Orpheus ist ein Sohn Apollons und der Calliope, der Muse der epischen Dichtung und des Saitenspiels. Nachdem seine Braut Eurydice bei ihrer Hochzeitsfeier durch einen Schlangenbiss stirbt, folgt er ihr in die Unterwelt. Er betört durch sein Saitenspiel die Göttin der Unterwelt (Persephone/Proserpina), die ihm Eurydice zurückgibt unter der Bedingung, sich auf dem Rückweg an die Erdoberfläche nicht nach ihr umzublicken. Doch Orpheus bricht dieses Gebot, voller Liebe und in Sorge, sie könne ermatten – und er verliert Eurydice endgültig. Daraufhin entsagt er aller Frauenliebe und weist alle ab, die versuchen, sich mit ihm zu verbinden. Voller Trauer streift er nun alleine durch die Wälder und zieht mit seinem Gesang die wilden Tiere und sogar die Steine in seinen Bann.
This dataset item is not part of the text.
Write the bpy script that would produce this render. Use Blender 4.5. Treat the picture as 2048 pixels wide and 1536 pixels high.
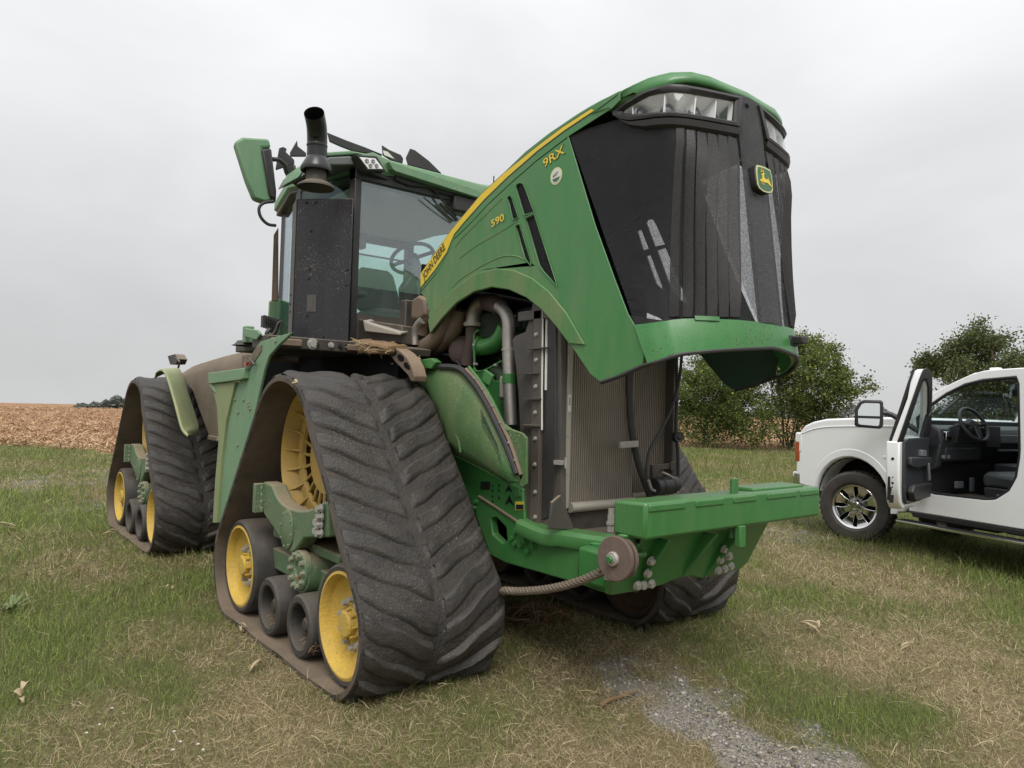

Schließlich wird er das Opfer einer Horde von Bacchantinnen, die ihn zerfleischen, weil er sich nach Eurydices Verlust allen Frauen verweigert. Während Orpheus‘ Schatten in die Unterwelt hinabsteigt und dort wieder mit Eurydice vereint ist, bestraft Bacchus die Mänaden für ihre Untat und verwandelt sie in Bäume.